In un film, invece, so per certo che quella frase verrà recitata, dovrò dare al personaggio un modo di parlare, un’inflessione dialettale e inserirlo in un determinato momento storico. ‘Non essere cattivo’, ad esempio, è ambientato 20 anni prima di quando è stato girato e questa discrepanza trasforma la pellicola in un film storico, perché il gergo e il dialetto cambiano anche a distanza di pochi anni. Ed è più difficile riuscire a essere precisi perché la differenza è sottile. Fondamentale in questo lavoro è porsi domande sulla forma scritta che si va frequentando.
Come ha iniziato a scrivere? Qual è stato il momento in cui si è costretto a sedersi a un tavolo e a darsi una disciplina?

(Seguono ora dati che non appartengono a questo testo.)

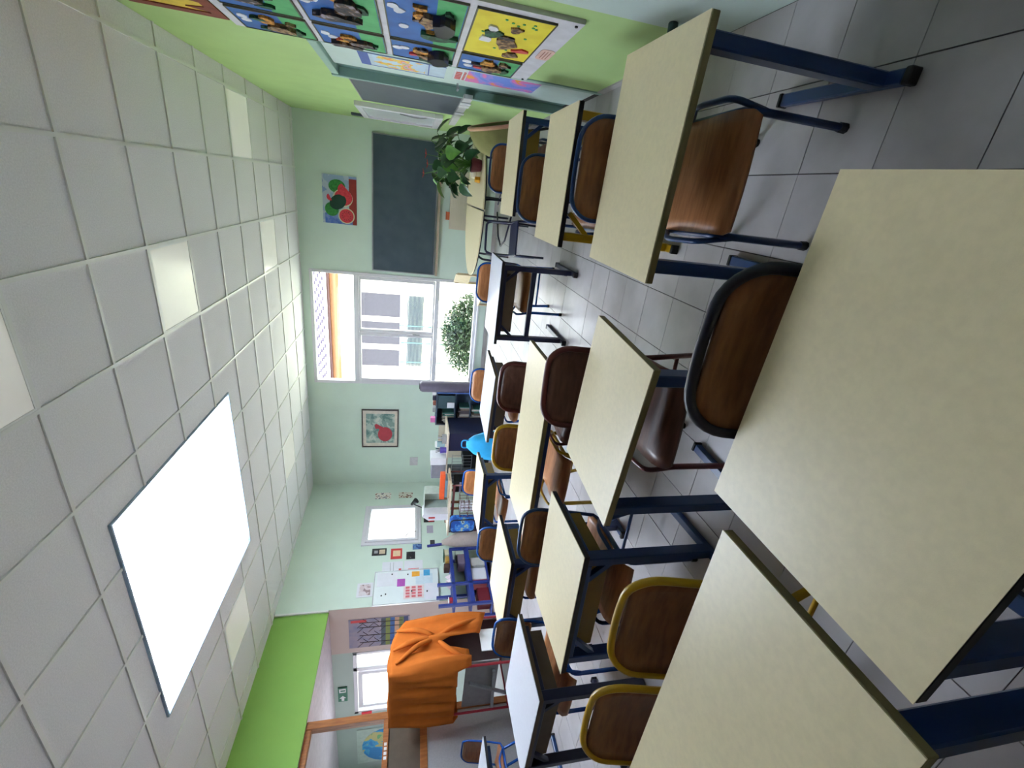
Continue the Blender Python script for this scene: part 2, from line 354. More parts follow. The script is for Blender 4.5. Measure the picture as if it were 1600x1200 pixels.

Non ricordo un solo momento della mia vita in cui non abbia scritto. La cosa che mi divertiva di più da bambino era inventare strane storie. Una volta la mia professoressa delle medie consigliò a mia madre di stare attenta a quello che diceva in casa perché Giordano non dovrebbe raccontare proprio tutto, tutto. Questo ricordo lo tengo stretto, lo considero un inizio iperrealista della mia volontà di dare una forma linguistica al mondo. Per me una cosa accade quando la vivo e quando la ripenso. Ho questa strana tendenza a vedere scorrere le stesse parole che dico su una sorta di schermo. Noi pensiamo e viviamo a parole. Fanno parte di noi e noi facciamo parte di loro. Sono come gli amori. Non mutano, anche se alcune con l’andare degli anni perdono forza, ma si sommano ad altre parole per diventare il tempo che hai vissuto. Bisogna scrivere responsabilmente, Un po’ come bere. Mi piace questo accostamento tra l’ebbrezza dell’alcol e l’ebbrezza della bella scrittura.